> [TASK TO COMPLETE] Reproduce nothing but the lines from the one with "What Blender Python" through the one with "D=bpy.data; SC=bpy.context.scene", exactly and with both ends. Omit pictures.

> [LISTED ENTRIES]
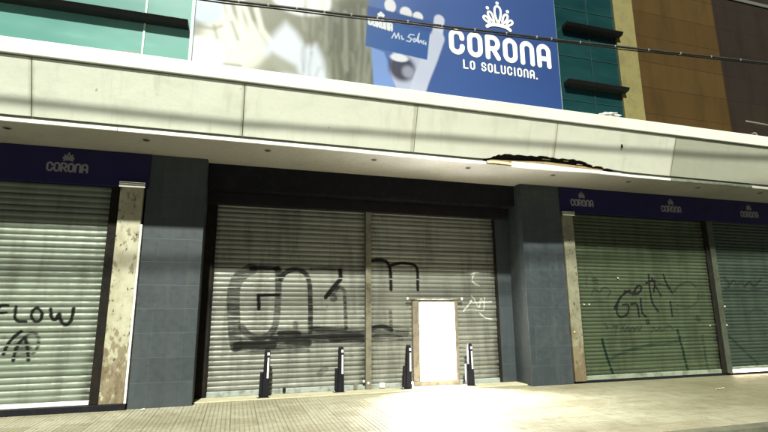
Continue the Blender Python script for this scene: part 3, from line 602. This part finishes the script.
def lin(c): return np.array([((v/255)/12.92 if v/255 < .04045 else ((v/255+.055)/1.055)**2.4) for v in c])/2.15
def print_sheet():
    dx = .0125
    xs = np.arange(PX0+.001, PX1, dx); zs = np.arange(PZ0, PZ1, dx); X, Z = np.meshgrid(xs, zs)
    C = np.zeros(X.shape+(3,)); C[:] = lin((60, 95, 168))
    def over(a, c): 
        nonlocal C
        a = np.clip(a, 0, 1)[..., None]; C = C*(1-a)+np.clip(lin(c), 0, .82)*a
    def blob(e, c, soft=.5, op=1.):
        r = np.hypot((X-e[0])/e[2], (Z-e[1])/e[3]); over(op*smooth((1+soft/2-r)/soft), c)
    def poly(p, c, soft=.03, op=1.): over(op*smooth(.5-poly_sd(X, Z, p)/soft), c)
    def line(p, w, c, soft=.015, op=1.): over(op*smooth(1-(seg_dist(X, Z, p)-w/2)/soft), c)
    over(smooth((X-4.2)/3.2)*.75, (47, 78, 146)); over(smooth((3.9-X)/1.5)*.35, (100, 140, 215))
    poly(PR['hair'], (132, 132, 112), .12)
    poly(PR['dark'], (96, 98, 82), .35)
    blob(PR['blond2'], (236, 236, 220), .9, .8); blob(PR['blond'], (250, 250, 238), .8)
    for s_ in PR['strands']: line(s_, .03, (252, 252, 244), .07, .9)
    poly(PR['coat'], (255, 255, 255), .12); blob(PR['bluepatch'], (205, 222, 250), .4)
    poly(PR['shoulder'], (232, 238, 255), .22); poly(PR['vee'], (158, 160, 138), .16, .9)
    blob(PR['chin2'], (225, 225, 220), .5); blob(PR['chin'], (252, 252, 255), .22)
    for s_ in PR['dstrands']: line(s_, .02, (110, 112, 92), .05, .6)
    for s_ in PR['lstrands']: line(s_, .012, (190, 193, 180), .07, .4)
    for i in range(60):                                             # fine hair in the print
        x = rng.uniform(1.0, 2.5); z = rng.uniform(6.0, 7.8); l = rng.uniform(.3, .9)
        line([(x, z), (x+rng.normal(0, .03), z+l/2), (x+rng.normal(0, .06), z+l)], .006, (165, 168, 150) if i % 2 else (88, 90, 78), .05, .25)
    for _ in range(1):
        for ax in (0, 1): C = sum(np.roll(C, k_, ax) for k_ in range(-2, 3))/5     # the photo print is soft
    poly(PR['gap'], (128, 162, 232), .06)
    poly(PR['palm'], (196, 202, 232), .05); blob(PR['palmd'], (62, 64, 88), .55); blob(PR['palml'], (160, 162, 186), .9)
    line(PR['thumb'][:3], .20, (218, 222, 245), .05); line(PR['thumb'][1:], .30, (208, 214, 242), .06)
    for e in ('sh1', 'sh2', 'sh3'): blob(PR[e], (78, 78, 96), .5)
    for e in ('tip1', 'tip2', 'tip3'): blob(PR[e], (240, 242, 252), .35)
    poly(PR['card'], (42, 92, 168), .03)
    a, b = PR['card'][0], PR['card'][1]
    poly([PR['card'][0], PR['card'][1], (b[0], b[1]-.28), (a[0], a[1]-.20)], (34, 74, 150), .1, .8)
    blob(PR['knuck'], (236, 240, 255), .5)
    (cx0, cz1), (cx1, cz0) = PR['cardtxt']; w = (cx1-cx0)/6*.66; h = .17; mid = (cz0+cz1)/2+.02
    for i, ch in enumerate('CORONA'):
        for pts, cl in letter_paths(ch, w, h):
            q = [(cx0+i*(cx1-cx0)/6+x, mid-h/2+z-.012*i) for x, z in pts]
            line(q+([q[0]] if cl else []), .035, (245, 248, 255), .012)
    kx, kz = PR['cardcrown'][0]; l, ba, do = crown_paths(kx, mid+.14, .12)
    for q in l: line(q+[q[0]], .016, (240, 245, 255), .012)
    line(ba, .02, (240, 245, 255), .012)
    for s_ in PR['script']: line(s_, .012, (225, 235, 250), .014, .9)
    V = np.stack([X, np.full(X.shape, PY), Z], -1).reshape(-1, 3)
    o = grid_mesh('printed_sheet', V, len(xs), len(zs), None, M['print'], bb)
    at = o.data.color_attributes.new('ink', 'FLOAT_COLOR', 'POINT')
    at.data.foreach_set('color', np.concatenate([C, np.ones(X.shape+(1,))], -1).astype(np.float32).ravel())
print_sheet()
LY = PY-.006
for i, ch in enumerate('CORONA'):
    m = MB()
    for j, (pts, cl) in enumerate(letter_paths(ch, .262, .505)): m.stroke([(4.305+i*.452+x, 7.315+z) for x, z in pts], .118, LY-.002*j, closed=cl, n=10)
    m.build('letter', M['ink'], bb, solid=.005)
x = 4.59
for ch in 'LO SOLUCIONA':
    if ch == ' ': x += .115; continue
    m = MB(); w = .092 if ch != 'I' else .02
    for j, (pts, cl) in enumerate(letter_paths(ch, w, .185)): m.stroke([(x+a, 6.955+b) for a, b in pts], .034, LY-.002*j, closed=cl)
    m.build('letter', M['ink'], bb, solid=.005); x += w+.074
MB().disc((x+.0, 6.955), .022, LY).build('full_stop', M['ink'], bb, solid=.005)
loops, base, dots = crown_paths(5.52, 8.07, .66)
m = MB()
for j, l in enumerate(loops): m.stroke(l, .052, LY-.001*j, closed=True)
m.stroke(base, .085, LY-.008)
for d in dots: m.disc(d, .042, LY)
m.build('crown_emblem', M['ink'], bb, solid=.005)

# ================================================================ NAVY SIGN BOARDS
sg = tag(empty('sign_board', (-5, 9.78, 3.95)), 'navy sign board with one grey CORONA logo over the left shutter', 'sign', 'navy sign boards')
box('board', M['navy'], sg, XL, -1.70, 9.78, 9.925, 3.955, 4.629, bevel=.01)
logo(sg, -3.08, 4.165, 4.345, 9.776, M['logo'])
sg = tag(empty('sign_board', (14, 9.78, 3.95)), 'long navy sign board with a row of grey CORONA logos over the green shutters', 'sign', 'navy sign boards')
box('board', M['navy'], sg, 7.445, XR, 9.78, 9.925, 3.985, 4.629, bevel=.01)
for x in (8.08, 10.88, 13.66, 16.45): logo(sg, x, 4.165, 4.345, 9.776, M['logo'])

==

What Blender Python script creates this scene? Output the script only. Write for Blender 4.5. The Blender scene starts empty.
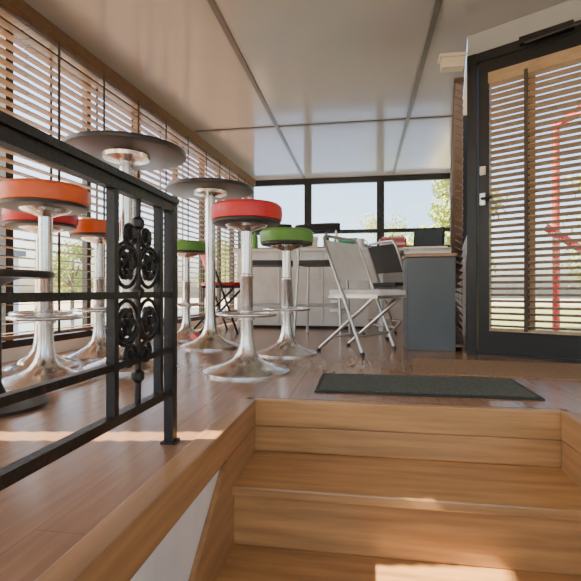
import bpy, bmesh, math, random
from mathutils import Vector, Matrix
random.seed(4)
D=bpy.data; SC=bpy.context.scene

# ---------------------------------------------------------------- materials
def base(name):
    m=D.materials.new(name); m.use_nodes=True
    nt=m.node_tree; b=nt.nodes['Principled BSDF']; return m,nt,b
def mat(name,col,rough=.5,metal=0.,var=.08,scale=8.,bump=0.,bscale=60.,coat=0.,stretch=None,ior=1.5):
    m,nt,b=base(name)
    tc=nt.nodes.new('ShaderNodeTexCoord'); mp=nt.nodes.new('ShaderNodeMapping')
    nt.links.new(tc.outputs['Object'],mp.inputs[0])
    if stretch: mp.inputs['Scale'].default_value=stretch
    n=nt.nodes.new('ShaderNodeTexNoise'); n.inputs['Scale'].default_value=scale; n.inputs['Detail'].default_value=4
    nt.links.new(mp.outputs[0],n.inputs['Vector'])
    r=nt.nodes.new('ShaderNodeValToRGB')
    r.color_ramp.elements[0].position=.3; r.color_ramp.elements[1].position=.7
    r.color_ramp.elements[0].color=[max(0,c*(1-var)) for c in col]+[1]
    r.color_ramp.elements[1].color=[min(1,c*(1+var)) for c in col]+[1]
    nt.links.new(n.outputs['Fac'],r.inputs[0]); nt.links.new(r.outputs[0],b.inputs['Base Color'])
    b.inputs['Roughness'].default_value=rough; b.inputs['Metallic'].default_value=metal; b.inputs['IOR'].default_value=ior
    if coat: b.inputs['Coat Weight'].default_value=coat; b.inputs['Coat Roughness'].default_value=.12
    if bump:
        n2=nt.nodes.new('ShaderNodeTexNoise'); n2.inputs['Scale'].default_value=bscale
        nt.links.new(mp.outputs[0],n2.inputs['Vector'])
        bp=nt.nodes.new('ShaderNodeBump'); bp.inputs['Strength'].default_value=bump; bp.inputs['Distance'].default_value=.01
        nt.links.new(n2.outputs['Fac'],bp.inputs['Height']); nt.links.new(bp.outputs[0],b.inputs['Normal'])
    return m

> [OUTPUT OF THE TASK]
What Blender Python script creates this scene? Output the script only. Write for Blender 4.5. The Blender scene starts empty.
import bpy, bmesh, math, random
from mathutils import Vector, Matrix
random.seed(4)
D=bpy.data; SC=bpy.context.scene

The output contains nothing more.